As a workstation PC a budget build FX 8370E will far outperform an i5 in video editing and rendering or any other highly multi-threaded application at a price usually under an i5 build. When compared to an i7, the i7 will of course outperform the FX as a workstation, but an i7 processor is usually ~2x as expensive as an FX 8370E or more, so your paying for that performance increase.

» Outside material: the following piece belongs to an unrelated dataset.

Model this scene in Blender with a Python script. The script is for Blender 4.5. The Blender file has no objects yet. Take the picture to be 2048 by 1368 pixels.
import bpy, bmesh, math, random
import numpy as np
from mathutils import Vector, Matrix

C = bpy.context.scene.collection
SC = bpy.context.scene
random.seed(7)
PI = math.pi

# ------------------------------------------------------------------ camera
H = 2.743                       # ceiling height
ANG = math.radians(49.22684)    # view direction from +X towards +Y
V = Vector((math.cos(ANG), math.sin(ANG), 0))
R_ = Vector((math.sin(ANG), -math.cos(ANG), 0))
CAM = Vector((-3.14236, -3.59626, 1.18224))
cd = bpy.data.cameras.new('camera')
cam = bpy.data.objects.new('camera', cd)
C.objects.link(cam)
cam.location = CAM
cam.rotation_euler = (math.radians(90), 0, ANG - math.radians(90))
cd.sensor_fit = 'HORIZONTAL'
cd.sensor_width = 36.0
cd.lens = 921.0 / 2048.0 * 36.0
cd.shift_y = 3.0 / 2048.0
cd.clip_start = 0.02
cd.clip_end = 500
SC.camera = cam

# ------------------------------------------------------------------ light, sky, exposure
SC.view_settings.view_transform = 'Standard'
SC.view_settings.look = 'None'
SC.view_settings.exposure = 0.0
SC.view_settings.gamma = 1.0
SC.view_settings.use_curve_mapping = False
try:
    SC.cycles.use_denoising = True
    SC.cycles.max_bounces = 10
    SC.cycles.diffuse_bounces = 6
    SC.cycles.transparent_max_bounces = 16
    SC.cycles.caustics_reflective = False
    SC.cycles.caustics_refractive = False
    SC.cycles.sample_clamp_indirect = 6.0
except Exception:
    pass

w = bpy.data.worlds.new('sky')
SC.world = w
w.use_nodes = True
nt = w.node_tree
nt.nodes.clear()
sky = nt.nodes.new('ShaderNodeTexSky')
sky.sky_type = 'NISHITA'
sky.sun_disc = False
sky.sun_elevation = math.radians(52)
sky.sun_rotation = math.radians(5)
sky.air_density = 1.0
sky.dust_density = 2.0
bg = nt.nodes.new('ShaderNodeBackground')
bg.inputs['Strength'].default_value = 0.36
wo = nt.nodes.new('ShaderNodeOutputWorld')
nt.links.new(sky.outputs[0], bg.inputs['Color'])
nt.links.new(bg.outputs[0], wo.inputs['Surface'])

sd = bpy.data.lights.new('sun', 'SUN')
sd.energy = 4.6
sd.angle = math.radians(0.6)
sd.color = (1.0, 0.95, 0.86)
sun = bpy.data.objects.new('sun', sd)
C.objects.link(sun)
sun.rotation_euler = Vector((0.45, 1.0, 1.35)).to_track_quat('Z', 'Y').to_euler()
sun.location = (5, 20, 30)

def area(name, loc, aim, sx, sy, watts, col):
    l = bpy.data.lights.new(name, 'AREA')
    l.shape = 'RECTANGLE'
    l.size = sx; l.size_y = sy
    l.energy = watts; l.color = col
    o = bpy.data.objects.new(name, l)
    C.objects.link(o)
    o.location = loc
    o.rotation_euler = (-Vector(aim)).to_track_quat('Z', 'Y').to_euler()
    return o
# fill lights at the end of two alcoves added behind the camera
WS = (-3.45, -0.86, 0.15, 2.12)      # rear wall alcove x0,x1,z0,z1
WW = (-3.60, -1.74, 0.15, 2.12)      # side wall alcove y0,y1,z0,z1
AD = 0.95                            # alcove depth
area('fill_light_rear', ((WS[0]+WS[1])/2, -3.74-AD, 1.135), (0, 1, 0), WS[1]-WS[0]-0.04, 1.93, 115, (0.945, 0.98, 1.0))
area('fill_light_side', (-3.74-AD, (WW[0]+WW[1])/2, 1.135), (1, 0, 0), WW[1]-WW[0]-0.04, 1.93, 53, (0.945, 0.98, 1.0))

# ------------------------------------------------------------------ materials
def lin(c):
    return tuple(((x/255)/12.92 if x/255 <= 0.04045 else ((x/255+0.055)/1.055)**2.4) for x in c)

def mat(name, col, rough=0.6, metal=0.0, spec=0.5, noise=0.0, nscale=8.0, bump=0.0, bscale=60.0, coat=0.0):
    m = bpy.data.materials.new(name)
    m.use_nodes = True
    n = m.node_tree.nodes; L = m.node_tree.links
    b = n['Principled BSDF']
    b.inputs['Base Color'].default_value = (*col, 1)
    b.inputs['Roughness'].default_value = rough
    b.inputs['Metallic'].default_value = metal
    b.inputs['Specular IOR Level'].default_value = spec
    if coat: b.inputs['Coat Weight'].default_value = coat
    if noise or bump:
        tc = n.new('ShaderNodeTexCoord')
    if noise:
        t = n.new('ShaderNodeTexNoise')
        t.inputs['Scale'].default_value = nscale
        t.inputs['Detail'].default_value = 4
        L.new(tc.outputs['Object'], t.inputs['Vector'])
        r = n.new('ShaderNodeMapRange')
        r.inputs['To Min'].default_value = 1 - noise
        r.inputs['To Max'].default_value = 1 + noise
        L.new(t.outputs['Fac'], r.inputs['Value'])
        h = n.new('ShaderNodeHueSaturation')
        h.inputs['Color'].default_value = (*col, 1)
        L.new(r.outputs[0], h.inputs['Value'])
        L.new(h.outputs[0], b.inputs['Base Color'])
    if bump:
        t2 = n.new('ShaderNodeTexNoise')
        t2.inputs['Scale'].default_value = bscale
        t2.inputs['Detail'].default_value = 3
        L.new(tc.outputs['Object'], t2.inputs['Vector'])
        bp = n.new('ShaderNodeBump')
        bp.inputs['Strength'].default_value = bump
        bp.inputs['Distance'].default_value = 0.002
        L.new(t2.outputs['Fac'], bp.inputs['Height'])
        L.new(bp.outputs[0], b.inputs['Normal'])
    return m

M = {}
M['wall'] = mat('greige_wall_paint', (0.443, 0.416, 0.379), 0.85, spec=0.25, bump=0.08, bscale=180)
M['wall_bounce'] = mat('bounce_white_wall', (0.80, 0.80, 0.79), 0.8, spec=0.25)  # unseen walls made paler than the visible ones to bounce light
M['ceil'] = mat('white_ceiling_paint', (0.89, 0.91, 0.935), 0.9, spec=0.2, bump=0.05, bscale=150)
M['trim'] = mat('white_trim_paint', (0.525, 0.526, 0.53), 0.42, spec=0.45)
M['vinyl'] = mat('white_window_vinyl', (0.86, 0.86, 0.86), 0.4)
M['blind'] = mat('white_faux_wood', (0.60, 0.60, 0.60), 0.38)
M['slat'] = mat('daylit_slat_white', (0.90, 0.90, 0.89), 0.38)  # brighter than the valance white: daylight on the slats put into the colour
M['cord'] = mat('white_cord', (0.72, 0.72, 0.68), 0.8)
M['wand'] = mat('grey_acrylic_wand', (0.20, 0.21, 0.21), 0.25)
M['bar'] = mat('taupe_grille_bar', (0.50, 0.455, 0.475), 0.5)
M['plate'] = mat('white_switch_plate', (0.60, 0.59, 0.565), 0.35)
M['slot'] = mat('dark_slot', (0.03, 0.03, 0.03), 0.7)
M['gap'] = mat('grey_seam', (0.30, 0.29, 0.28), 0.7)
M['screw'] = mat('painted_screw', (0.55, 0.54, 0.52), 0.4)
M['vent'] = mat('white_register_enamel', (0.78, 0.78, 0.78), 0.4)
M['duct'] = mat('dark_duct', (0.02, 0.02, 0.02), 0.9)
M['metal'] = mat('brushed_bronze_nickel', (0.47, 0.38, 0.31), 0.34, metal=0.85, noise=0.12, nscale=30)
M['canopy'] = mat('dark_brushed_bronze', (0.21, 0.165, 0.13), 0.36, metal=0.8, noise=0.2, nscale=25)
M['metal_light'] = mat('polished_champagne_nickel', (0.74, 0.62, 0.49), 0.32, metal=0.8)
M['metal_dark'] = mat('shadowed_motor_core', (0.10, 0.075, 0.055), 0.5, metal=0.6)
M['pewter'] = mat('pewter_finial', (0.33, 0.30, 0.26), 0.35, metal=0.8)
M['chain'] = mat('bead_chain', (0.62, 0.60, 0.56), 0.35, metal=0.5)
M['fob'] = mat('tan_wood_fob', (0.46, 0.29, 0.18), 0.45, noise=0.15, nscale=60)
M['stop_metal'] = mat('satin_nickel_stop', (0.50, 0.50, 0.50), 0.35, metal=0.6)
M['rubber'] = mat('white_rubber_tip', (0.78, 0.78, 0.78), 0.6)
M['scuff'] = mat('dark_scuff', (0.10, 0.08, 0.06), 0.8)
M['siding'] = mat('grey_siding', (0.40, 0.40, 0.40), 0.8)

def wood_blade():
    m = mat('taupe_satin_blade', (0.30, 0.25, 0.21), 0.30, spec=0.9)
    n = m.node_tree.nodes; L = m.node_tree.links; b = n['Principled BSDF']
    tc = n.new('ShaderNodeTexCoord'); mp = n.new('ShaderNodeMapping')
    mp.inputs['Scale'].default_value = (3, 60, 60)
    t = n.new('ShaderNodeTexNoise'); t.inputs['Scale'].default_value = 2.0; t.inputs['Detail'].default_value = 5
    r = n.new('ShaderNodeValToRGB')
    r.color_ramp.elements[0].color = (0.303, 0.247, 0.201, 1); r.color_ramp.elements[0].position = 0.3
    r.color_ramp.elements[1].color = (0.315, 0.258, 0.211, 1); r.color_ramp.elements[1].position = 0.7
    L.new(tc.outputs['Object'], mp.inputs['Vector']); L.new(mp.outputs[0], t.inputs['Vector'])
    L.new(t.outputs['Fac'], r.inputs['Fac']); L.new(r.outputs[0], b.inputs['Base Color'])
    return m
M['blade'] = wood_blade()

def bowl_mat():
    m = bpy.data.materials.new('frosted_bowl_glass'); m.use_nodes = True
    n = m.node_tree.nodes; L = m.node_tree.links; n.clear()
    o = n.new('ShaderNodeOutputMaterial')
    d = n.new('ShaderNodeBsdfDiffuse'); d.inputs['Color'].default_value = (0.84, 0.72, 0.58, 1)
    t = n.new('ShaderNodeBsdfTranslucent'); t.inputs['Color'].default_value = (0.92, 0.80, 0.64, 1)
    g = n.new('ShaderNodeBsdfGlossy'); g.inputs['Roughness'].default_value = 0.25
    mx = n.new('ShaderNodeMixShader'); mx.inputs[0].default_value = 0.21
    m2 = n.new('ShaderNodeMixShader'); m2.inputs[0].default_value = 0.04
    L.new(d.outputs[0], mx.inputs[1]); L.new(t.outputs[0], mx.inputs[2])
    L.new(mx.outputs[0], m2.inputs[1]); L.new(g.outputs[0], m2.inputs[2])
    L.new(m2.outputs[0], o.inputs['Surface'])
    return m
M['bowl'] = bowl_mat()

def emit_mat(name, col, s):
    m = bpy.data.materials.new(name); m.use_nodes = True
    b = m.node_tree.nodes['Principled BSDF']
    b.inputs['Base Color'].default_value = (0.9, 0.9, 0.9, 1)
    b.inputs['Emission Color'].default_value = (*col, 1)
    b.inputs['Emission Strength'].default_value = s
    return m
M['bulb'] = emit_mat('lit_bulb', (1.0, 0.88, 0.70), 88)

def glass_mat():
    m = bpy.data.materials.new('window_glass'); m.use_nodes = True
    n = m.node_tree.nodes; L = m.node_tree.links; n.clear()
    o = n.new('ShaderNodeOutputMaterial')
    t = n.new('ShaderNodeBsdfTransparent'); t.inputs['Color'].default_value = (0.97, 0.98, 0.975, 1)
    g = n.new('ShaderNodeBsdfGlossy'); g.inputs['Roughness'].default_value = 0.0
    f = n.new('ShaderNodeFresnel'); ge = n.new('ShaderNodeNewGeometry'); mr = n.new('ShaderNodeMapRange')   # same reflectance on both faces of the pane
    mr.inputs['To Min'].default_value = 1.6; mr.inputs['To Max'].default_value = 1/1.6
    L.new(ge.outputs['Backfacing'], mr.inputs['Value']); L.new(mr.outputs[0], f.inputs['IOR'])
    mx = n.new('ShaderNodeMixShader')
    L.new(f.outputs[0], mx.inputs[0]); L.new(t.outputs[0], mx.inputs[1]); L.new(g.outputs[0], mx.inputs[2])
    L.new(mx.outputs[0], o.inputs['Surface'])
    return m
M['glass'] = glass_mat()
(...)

As a budget gaming PC targeting 60FPS (for people gaming with 60Hz monitors) your not going to be getting any better gaming performance out of a usually much more expensive Intel gaming system because the monitor can only refresh at 60Hz and anything over 60FPS is totally wasted performance. A budget FX 6300 can usually game high-ultra ~60FPS, an FX 8 core (especially if overclocked properly) can game all modern AAA titles on ultra settings 60FPS+. Therefore if your "locked" at 60FPS a FX budget gaming system is the equal of a more expensive Intel system. If you have a better, more expensive 120Hz+ gaming monitor then the move to Intel makes a lot more sense, but if you adding the extra cost of a 120Hz+ gaming monitor onto the cost of your build your really not targeting budget gaming. The two very best pure gaming budget systems available right now are systems built around the FX 6300 and the i3 6100. Usually my recommendation to customers fluctuates month to month based on how cheaply I can get the component parts in.
In short there are a great many people out there that an FX build is still very viable for and makes an excellent price / performance rig.